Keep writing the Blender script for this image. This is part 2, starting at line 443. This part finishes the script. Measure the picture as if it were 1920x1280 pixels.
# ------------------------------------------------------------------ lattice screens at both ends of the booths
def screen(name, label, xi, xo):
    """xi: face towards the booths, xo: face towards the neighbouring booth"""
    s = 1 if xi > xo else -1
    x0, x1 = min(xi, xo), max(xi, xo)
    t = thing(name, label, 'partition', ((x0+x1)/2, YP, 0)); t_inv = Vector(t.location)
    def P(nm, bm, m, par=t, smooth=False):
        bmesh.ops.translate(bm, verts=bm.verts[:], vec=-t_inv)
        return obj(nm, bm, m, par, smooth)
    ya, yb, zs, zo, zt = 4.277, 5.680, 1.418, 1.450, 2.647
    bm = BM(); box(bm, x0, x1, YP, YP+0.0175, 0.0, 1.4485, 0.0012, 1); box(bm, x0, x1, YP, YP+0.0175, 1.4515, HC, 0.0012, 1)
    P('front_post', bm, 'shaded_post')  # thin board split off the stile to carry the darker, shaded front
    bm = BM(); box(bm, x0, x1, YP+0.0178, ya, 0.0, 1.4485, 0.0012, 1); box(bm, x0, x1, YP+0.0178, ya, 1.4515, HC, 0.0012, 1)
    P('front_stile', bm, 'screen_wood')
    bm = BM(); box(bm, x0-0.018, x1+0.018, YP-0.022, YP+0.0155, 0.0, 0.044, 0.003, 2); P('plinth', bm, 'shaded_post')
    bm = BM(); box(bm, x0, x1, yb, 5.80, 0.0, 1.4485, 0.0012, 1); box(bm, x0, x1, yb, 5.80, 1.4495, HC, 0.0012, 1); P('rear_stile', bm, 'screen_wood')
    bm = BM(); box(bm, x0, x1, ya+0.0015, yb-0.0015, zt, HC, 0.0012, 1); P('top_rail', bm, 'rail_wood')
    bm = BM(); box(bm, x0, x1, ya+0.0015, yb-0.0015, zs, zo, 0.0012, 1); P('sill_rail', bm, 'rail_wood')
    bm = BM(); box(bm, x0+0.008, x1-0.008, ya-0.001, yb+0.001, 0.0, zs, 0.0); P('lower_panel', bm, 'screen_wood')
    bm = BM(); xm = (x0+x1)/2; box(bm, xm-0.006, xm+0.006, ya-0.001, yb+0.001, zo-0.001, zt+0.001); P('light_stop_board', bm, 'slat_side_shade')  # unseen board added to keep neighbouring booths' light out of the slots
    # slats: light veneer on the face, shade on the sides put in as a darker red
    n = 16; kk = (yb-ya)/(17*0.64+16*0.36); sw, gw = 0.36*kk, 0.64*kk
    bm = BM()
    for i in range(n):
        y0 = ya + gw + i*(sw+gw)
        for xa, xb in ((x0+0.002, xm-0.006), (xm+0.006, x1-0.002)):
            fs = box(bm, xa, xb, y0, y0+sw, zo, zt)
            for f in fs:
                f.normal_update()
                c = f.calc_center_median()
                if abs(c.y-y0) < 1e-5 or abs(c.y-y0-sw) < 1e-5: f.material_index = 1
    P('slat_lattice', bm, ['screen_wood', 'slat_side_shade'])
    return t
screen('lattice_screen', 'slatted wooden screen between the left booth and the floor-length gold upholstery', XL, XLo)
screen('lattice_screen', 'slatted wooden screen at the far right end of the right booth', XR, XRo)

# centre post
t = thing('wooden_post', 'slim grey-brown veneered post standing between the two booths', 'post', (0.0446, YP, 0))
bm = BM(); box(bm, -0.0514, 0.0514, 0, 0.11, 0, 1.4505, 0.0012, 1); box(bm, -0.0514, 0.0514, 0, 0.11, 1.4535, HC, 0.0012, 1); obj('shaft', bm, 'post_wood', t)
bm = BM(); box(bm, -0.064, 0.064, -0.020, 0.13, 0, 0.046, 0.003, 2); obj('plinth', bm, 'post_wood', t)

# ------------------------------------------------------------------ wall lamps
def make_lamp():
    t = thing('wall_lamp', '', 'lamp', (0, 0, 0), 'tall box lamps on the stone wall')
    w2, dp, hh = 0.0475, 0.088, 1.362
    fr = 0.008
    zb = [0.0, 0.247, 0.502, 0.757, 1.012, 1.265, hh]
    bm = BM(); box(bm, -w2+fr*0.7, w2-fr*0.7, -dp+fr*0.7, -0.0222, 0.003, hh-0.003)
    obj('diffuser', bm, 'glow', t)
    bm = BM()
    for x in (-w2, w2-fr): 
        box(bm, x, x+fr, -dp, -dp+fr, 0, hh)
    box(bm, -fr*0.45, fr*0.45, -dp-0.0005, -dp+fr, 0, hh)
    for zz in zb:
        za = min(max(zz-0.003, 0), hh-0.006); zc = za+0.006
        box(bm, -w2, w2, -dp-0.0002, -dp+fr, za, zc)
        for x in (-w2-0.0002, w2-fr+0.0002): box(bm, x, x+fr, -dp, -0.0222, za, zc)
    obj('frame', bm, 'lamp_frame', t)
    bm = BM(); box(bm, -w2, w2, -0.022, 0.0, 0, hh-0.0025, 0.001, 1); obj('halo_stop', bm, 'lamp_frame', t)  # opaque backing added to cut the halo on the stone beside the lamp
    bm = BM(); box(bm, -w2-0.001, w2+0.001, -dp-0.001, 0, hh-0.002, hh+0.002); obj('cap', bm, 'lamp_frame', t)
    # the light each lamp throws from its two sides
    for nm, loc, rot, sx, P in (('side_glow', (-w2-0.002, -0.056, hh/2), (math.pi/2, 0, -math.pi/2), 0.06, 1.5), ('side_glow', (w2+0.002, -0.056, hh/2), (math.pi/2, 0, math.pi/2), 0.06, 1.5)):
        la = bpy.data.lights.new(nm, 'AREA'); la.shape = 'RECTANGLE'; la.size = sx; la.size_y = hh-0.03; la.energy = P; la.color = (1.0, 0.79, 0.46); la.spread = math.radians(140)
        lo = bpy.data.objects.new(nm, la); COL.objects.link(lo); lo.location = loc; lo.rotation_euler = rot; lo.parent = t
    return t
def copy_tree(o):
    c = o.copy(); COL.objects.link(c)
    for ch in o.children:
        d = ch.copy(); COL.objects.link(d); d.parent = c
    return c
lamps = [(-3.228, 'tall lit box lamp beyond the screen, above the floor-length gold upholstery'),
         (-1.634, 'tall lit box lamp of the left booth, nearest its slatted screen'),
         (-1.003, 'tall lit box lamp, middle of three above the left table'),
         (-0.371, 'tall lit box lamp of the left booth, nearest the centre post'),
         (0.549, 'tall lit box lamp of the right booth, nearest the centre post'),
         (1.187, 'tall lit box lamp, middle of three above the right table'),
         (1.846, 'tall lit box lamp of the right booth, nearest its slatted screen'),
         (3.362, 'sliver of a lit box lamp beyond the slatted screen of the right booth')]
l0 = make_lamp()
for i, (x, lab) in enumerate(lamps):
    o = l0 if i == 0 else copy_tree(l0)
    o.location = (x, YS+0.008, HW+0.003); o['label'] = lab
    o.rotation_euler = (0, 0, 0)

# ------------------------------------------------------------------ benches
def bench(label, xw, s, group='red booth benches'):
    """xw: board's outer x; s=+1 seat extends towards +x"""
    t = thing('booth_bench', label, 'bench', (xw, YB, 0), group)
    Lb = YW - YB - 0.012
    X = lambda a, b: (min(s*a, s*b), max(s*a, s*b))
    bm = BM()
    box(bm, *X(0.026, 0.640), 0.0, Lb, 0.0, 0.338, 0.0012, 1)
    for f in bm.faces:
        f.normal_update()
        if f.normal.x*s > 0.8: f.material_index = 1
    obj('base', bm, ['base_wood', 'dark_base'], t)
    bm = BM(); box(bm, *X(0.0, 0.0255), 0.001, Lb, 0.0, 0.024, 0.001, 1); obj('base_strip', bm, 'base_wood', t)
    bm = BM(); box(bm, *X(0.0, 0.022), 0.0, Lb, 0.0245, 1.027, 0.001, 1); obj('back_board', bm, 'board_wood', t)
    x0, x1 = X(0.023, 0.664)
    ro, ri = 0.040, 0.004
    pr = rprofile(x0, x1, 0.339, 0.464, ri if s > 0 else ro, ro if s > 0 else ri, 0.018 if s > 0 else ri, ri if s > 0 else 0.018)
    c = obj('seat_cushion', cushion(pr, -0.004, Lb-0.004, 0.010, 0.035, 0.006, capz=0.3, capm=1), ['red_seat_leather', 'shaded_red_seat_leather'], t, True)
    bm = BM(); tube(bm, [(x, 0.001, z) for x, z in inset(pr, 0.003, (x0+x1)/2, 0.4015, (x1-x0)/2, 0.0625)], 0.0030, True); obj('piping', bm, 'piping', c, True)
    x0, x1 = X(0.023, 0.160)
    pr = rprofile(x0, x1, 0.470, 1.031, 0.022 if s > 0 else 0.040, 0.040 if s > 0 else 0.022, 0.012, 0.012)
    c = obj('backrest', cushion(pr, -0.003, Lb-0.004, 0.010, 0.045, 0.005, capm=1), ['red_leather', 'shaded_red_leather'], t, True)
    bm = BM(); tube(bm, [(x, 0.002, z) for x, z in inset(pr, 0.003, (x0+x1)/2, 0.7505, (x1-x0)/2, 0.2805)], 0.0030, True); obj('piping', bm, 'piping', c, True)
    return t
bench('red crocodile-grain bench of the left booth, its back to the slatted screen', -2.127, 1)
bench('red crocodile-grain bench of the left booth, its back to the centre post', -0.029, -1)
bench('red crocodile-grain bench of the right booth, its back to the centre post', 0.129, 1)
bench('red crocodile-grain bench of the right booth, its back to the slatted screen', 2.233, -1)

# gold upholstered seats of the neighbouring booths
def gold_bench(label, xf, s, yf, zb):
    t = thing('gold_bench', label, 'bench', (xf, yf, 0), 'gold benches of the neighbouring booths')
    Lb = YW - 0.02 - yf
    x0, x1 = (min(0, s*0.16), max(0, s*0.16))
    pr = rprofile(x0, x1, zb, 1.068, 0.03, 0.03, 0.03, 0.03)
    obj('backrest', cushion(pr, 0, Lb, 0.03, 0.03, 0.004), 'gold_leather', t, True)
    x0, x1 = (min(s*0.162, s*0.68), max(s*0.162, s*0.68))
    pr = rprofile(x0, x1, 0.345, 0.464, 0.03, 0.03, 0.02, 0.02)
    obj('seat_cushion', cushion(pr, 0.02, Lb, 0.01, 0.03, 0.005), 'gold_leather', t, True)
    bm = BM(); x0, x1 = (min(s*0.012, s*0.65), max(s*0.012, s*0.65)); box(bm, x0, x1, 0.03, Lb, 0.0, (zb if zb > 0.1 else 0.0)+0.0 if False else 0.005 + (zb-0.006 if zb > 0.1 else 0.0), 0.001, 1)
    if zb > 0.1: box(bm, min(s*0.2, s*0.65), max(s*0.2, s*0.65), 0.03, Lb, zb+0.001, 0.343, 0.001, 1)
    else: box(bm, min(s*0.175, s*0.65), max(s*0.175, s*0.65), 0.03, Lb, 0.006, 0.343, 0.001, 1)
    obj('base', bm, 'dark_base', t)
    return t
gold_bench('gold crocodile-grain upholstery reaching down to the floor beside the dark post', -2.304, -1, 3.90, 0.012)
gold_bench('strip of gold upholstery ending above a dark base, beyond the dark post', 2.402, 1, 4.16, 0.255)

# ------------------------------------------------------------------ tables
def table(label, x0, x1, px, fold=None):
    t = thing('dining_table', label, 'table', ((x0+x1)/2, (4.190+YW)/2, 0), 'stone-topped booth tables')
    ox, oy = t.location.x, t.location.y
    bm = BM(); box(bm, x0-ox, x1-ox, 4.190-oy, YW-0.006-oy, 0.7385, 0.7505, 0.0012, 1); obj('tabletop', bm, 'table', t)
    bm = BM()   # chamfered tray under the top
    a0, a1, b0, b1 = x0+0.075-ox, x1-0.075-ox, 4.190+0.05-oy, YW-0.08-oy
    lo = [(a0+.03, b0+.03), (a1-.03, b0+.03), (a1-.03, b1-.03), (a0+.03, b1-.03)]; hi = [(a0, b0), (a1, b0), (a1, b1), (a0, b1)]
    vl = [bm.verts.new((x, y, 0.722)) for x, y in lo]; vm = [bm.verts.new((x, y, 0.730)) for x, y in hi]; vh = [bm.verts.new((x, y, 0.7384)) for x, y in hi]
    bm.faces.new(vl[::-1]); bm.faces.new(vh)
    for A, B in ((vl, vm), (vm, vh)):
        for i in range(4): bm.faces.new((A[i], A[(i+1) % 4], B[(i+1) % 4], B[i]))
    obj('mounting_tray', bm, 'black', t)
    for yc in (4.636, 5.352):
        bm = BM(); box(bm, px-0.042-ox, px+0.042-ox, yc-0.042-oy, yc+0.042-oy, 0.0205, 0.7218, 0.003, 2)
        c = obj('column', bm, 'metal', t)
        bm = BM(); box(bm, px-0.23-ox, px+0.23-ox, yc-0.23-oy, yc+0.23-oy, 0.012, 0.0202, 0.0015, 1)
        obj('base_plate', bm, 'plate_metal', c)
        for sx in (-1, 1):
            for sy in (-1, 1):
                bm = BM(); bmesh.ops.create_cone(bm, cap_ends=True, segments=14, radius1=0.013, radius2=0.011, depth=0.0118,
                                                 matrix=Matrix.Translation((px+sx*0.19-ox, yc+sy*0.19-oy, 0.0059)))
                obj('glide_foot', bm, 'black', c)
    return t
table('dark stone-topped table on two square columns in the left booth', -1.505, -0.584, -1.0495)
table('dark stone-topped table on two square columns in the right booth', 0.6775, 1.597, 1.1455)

__________________________________________________

Say how many lines above hold the word "cushion", giving only the count.

#### [Answer to this exercise]
4